Presidenza Consiglio, Coppola nel mirino «È candidata, lasci»
«Chi si candida non può svolgere un ruolo di garante dell’Aula». Questa l’obiezione sollevata da molti consiglieri di Palazzo Thun, che hanno puntato il dito contro la presidente del consiglio cittadino Lucia Coppola, probabile candidata alle prossime provinciali, ipotizzandone le dimissioni.
Gli scenari, nei corridoi TRENTO di Palazzo Thun, si moltiplicano ormai da settimane: con l’attività consiliare ancora in clima vacanziero, l’attenzione dei rappresentanti del capoluogo è di fatto completamente assorbita dalle manovre provinciali. Con interessi diversi: c’è chi sta già lavorando per lasciare libera tra un paio di mesi la poltrona di via Belenzani e accomodarsi tra i banchi di Piazza Dante (come Andrea Merler della Civica Trentina), chi dovrà decidere a breve se affrontare la competizione elettorale (come gli assessori del Pd) e chi, semplicemente, registra i movimenti in corso e disegna possibili modifiche all’interno dell’Aula di Palazzo Thun.

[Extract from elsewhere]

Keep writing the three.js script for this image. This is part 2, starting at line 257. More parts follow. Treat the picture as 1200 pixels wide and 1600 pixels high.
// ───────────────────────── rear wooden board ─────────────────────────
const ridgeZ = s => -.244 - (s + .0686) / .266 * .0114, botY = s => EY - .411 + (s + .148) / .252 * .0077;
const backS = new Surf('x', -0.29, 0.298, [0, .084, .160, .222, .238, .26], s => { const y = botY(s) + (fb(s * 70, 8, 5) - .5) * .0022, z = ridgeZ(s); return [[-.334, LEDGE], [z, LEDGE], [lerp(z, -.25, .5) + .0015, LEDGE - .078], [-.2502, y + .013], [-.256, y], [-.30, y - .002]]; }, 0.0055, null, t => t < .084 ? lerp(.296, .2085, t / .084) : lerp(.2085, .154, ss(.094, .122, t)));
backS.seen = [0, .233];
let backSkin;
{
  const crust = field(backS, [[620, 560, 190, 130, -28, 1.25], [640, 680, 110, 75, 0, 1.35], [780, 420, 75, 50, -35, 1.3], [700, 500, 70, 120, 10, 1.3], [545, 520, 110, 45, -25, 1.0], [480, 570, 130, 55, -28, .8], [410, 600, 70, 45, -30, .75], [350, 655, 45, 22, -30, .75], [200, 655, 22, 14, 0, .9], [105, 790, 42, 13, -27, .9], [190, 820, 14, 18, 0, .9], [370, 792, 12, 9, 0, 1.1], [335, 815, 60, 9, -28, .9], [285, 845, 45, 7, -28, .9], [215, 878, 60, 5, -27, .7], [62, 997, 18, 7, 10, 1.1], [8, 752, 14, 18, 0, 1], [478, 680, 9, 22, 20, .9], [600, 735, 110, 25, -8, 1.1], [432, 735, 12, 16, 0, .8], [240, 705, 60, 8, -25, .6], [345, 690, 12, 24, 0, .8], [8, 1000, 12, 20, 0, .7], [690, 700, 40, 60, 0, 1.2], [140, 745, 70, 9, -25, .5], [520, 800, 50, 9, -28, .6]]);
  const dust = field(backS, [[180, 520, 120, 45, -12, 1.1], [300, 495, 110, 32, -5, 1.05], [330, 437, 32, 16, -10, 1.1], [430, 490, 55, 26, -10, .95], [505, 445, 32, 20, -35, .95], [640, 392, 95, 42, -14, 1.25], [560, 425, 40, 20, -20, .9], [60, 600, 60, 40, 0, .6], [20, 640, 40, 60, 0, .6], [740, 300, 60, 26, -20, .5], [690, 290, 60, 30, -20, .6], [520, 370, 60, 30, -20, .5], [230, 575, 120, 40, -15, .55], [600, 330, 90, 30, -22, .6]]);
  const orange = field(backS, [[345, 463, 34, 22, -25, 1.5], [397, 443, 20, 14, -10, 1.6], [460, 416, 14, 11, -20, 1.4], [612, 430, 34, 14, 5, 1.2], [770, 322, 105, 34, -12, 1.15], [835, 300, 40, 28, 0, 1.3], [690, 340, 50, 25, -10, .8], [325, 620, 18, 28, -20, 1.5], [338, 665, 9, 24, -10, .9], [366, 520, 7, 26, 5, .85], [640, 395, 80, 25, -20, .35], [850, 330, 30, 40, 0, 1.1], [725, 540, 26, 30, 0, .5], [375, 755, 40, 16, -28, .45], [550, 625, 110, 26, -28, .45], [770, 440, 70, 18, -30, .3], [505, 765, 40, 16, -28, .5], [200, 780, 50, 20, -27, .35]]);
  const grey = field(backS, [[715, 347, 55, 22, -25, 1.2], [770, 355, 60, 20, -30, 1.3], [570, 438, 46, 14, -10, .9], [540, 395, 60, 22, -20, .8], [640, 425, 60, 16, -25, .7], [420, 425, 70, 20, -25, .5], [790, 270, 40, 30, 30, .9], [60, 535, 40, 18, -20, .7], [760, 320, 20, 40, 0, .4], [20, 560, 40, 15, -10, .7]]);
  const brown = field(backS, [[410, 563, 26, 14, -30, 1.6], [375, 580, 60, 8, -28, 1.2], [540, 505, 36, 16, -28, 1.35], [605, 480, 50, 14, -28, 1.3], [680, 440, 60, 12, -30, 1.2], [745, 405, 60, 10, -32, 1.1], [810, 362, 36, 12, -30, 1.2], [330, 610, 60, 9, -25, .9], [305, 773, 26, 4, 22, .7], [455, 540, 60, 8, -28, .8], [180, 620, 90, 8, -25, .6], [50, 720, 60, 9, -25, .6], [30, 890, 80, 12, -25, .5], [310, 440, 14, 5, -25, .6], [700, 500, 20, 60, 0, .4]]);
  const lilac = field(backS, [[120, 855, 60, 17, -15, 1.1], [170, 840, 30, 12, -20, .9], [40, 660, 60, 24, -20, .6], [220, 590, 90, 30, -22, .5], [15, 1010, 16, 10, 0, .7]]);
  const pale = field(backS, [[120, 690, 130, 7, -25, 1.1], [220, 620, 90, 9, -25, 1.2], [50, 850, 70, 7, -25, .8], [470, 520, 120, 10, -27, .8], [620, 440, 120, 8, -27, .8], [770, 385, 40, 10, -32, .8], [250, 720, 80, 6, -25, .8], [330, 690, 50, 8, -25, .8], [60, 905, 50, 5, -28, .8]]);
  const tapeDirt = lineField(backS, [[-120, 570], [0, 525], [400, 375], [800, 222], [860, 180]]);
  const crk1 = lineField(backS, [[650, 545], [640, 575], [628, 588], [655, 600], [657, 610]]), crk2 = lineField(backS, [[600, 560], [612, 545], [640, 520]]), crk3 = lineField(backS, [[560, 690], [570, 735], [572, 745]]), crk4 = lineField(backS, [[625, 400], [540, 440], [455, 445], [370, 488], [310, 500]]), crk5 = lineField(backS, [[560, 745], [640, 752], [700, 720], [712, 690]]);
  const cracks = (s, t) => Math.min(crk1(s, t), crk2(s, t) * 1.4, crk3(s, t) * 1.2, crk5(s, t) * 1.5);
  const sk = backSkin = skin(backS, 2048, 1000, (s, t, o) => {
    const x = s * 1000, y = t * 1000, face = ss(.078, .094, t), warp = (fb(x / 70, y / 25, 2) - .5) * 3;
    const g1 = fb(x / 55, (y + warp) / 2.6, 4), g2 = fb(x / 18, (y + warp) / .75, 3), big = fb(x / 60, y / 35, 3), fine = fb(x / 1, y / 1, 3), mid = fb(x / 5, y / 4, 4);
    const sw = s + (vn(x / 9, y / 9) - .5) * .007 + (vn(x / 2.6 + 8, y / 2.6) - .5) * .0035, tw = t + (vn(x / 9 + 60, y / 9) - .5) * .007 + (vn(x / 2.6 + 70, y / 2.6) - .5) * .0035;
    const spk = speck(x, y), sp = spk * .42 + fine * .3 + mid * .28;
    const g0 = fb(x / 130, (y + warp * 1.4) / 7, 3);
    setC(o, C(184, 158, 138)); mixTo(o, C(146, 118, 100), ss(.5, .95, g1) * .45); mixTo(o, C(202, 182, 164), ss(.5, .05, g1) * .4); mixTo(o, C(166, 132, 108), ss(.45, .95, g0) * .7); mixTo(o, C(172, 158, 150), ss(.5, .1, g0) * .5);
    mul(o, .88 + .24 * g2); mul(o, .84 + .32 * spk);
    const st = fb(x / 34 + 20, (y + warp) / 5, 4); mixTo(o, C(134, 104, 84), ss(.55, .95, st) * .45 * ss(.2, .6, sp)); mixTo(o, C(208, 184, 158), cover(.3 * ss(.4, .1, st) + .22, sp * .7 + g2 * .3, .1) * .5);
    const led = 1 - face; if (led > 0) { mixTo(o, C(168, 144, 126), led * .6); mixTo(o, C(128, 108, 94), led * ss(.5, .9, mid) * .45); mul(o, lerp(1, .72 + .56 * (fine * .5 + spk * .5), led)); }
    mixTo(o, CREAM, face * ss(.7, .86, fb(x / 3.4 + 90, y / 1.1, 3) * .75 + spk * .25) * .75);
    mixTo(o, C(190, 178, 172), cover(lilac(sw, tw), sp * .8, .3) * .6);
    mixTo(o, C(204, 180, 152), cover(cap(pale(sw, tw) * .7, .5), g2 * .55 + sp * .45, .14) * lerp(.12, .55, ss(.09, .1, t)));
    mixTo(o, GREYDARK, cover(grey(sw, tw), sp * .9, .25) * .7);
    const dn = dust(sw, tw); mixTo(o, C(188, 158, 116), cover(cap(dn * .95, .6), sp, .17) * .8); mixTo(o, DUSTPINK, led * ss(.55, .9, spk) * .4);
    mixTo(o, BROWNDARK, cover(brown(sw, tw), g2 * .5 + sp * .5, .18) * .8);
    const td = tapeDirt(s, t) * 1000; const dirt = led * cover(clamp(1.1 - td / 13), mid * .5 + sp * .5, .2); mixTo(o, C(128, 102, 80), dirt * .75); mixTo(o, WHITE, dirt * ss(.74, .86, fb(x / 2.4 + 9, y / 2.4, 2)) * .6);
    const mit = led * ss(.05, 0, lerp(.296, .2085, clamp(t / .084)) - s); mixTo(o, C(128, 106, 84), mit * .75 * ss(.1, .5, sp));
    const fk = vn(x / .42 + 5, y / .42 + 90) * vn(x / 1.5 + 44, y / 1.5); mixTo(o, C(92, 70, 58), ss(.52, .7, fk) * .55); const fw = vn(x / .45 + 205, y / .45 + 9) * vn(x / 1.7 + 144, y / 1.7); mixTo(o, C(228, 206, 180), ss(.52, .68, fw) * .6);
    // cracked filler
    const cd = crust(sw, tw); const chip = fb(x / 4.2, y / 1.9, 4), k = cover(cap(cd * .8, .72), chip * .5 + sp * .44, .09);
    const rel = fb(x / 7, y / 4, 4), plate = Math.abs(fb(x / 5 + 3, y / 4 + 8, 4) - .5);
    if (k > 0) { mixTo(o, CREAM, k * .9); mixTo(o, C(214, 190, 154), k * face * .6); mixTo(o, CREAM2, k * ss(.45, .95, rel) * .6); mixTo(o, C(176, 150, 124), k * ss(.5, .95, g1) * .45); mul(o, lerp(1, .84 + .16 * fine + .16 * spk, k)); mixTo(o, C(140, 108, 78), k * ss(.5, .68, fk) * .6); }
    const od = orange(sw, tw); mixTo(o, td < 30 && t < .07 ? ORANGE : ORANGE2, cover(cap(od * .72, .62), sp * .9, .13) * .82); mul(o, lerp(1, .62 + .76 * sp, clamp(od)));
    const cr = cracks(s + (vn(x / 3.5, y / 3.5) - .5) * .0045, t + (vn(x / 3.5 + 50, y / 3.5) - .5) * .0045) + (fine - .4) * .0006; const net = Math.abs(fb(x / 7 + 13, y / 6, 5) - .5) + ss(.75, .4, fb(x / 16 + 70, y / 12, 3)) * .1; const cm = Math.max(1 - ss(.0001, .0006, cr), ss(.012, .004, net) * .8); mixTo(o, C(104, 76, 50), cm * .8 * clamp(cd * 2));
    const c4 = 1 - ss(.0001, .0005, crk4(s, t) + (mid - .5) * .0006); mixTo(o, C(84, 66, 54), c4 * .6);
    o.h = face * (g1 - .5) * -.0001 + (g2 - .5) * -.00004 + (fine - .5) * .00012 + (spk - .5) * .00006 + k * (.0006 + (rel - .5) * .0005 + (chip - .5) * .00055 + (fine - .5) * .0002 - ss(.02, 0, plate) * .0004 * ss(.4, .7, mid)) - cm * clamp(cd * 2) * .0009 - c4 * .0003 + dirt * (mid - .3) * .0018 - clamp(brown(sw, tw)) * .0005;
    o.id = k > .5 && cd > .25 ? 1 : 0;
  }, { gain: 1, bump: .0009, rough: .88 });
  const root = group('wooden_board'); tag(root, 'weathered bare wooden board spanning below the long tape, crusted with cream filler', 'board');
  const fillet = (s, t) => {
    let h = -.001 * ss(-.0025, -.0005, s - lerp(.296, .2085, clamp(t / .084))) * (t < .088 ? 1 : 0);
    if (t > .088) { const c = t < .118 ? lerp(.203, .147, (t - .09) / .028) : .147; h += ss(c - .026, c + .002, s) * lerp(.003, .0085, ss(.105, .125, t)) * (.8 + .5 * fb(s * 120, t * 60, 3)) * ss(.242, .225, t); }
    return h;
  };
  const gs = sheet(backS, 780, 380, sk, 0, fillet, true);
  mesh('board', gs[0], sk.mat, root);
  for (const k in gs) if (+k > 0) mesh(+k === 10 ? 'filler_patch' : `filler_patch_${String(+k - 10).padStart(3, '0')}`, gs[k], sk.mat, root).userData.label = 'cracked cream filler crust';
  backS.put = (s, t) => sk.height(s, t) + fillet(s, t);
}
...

Di sicuro, le indiscrezioni non mancano. E neppure i primi mal di pancia per le candidature già emerse.
A finire nel mirino, in questi giorni, è stata in particolare l’esponente dei Verdi Lucia Coppola, la cui presenza nella lista del Sole che ride sembra praticamente scontata. «Un presidente del consiglio che è contemporaneamente candidato alle elezioni provinciali non può svolgere il suo ruolo di garante dell’Aula» è stata l’obiezione sollevata in questi giorni da molti consiglieri, decisi a far dimettere l’esponente verde dalla carica più alta di Palazzo Thun. Un obiettivo che, secondo qualcuno, sarebbe legato anche al «no» secco pronunciato da Coppola e dai Verdi sulla riconferma della candidatura a presidente di Ugo Rossi al tavolo della coalizione di centrosinistra autonomista.
Sta di fatto che la questione è ormai sul piatto. E che, se presa in considerazione, potrebbe aprire un interessante «mini giro di valzer» per il sindaco Alessandro Andreatta. Con un Patt (attualmente) fuori dall’Alleanza provinciale, le incognite sulle mosse del gruppo di Alberto Pattini
sembrano infatti in aumento: a preoccupare, in questo scenario, non è tanto la fedeltà alla maggioranza, quanto il sostegno ai singoli provvedimenti. Non proprio una bazzecola: con numeri risicatissimi, il sindaco in molti casi avrà bisogno dell’appoggio di tutti i componenti del suo schieramento. E qui entra in campo la «poltrona» di presidente del consiglio. Che, se lasciata libera da Coppola, potrebbe essere utilizzata per rendere più solida la maggioranza, offrendola magari a Salvatore Panetta o Paolo Castelli. I ben informati escludono che il ruolo di presidente dell’Aula possa interessare invece a Insieme Trento. Per i consiglieri del gruppo di Vanni Scalfi, infatti, si prospetta piuttosto un «salto» più in alto: nel caso in cui uno degli assessori decidesse di candidarsi (gli occhi sono puntati sui dem Mariachiara Franzoia e Andrea Robol, ma anche sull’upitino Paolo Biasioli), le porte dell’esecutivo potrebbero aprirsi per un esponente del gruppo. Mossa, questa, che garantirebbe ad Andreatta quattro (preziosi) voti in più.
Ma non c’è solo la maggioranza in subbuglio. Nell’opposizione la candidatura di Merler ha infatti già messo in evidenza un aspetto: se l’avvocato di Civica Trentina venisse promosso dalle urne il prossimo 21 ottobre, le minoranze si troverebbero di fatto senza il loro «leader» naturale, colui che finora ha guidato quasi tutte le battaglie in Aula. Senza contare che, in casa Lega, almeno un paio di battaglieri consiglieri (Devid Moranduzzo e Gianni Festini Brosa) potrebbero prendere la via di Piazza Dante. Timori che qualcuno ha però già dissipato recuperando i risultati elettorali della tornata comunale del 2015. Scorrendo le preferenze ottenute dai candidati della Civica Trentina, si scopre infatti che il primo dei non eletti è Sandro Bordignon, oggi candidato per Agire. Dietro di lui, una vecchia conoscenza di via Belenzani: l’avvocato Nicola Giuliano, già alla guida dell’opposizione nella consiliatura precedente. Il suo ingresso, quindi, potrebbe garantire alle minoranze una voce «forte».